Reconhecida como medida essencial ao equilíbrio das contas públicas, as mudanças propostas foram bem avaliadas por especialistas. Ela elimina um conjunto de penduricalhos que elevavam os ganhos salariais de algumas carreiras, muitas vezes, a valores superiores ao teto constitucional — R$ 39.293, que corresponde ao salário bruto de ministros do Supremo Tribunal Federal. Além disso, há servidores que exercem as mesmas funções, em cargos com nomenclaturas diferenciadas, o que garante a uns salários mais elevados. O projeto pretende corrigir essa e outras distorções. O total de 117 carreiras poderá ser reduzido a 30, com as mudanças.
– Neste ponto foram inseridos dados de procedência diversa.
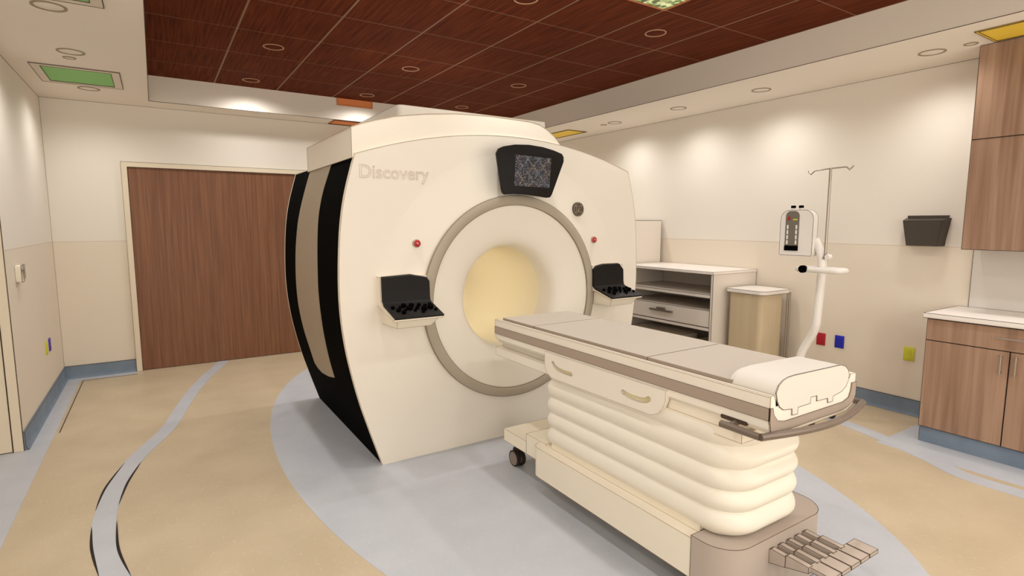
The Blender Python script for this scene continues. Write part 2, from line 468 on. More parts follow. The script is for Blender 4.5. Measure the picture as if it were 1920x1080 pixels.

O projeto ficou restrito ao Poder Executivo, que emprega 1.131.820 profissionais — 764.293 civis e 367.526 militares —, segundo o portal da Transparência. Há, ainda, 6.591 cargos comissionados, ocupados sem vínculo com o serviço público e 90.418 preenchidos por servidores de carreira. Os militares e funcionários dos poderes Judiciário e Legislativo não serão alcançados pelas mudanças, o que os mantêm em situação privilegiada, embora todos sejam considerados servidores públicos, mas com rendimentos superiores, em média, aos do Executivo. Os funcionários do Judiciário ganham, em média, R$ 12.081, os do Legislativo, R$ 6.025, e os do Executivo, R$ 3.895, segundo o Atlas do Estado Brasileiro, elaborado pelo Instituto de Pesquisa Econômica Aplicada (Ipea), divulgado em dezembro do ano passado.

A pretendida economia de gastos com pessoal ignora as despesas com mordomias em todos os Poderes da República, como cartões corporativos, carros oficiais, moradia funcional, verbas de gabinete e tantas outras despesas que pesam no caixa da União e são mantidas pelos contribuintes, sem qualquer contrapartidas que supram as necessidades dos cidadãos.

Para que ocorresse uma reforma administrativa ampla, todos os Três Poderes teriam que, igualmente, dar uma cota de contribuição. Mas não é isso que ocorrerá. O peso das mudanças recairá somente sobre quem ingressar no serviço público, inclusive com a perda da estabilidade, o maior atrativo do setor público. O fim da estabilidade é questão polêmica, pois o servidor perderá autonomia e estará submetido aos interesses do governo eventual. Emitir um parecer contrário poderá lhe custar emprego.

Caberá, portanto, ao Congresso uma avaliação crítica e rigorosa dos impactos da reforma na estrutura do Estado brasileiro. Não há dúvida de que enxugar a máquina do setor público é importante, desde que não comprometa a oferta de serviços essenciais à sociedade, nem permita que critérios subjetivos sejam utilizados como instrumentos políticos ou ideológicos. Antes de mais nada, impõe-se que setor público seja eficiente e capaz de produzir políticas públicas eficazes que reduzam as profundas desigualdades que fraturam a unidade do país.